- What you should do -
Everything from the line containing "heater('tube heater in" through the last line of the records must be returned verbatim, and nothing outside that range.

----

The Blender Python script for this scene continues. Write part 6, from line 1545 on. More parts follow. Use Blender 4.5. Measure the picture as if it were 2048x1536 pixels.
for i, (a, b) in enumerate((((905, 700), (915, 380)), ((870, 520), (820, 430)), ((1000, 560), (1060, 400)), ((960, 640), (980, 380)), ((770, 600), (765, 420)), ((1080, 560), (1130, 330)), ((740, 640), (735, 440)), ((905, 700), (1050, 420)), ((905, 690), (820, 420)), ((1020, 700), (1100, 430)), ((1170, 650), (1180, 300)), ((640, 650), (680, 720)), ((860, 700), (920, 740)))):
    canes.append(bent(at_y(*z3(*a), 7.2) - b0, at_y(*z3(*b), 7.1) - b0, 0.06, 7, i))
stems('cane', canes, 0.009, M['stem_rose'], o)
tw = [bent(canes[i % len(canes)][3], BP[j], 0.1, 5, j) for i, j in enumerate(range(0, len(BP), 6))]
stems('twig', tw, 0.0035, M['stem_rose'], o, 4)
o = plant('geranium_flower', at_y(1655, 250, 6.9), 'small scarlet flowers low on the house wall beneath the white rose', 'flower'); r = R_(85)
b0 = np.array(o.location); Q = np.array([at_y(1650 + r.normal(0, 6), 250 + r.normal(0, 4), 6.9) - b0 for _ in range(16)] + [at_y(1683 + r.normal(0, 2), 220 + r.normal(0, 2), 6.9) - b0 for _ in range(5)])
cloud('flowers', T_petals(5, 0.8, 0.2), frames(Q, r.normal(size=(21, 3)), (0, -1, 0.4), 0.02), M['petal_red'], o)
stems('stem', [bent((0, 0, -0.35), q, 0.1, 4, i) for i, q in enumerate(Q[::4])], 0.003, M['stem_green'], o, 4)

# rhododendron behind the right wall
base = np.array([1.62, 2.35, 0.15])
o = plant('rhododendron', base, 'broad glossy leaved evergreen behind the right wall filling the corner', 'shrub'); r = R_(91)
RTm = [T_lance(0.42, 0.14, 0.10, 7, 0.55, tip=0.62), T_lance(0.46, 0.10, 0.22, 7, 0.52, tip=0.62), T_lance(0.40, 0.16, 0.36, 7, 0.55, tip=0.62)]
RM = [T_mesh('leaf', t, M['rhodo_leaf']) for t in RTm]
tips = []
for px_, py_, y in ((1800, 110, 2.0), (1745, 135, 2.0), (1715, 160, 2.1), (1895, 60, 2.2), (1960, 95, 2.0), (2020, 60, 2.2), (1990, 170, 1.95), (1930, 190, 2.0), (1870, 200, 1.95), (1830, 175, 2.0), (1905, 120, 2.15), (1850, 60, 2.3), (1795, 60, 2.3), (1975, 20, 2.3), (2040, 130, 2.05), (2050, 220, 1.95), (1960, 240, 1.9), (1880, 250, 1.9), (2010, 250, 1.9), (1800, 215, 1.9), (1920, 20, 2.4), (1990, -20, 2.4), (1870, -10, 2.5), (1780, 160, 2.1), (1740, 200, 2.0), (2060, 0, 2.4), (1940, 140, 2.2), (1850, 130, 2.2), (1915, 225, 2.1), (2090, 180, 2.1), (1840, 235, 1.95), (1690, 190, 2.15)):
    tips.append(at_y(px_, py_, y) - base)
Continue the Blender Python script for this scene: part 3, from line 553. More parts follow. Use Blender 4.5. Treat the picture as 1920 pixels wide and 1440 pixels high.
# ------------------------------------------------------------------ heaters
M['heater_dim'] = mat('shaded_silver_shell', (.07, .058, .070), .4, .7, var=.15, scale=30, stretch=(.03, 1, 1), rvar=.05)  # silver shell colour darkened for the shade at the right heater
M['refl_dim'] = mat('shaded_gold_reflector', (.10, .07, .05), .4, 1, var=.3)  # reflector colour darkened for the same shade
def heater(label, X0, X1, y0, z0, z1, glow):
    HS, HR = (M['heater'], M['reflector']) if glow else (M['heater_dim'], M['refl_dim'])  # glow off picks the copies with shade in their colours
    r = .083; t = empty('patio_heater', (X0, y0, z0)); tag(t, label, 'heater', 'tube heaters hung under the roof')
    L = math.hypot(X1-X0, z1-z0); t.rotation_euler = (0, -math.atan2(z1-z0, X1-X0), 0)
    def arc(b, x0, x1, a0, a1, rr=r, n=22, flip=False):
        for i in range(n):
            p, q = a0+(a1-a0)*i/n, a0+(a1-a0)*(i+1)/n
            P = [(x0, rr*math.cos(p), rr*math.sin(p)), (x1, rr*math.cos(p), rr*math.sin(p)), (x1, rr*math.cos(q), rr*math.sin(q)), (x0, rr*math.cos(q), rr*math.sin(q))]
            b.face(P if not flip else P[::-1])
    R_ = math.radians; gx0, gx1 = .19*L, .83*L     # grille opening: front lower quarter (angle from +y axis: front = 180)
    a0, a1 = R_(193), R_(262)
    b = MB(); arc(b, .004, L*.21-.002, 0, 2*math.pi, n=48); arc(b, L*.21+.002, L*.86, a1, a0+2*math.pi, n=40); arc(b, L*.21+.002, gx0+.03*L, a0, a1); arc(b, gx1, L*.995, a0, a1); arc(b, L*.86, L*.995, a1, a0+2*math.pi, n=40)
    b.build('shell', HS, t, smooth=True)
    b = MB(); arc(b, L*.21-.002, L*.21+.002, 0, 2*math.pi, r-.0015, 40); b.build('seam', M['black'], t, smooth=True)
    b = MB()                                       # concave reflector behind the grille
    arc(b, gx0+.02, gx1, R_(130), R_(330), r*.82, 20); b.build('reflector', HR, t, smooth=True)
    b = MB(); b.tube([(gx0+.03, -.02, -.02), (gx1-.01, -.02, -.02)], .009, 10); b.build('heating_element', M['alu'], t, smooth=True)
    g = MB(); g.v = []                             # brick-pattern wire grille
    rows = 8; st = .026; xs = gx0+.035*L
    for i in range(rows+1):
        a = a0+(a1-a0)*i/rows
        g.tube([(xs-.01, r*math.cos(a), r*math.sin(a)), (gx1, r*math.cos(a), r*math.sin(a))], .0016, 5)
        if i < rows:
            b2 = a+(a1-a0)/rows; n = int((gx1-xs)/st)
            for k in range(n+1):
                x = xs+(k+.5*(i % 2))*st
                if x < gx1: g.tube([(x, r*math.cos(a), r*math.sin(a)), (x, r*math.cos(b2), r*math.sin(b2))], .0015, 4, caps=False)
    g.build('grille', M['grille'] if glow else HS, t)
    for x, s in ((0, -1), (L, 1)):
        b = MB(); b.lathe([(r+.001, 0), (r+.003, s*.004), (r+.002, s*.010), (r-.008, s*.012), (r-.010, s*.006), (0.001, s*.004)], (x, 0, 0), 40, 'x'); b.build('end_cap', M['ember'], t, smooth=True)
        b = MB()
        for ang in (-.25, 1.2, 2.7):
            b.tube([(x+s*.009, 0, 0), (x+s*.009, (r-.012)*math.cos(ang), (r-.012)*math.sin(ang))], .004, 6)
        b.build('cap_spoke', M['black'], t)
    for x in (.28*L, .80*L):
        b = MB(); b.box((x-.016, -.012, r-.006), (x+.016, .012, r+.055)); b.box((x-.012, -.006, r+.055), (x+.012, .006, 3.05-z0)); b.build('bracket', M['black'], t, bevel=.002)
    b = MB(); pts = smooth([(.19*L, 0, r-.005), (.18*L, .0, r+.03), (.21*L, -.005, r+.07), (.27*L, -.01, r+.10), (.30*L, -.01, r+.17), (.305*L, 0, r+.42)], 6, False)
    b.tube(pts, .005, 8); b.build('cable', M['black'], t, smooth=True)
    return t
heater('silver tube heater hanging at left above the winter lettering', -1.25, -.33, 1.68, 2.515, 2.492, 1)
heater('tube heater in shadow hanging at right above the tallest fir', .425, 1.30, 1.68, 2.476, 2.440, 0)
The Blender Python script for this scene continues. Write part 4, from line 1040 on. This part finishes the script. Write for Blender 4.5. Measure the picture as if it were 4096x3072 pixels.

----

- Result below -
heater('tube heater in shadow hanging at right above the tallest fir', .425, 1.30, 1.68, 2.476, 2.440, 0)
The Blender Python script for this scene continues. Write part 4, from line 1040 on. This part finishes the script. Write for Blender 4.5. Measure the picture as if it were 4096x3072 pixels.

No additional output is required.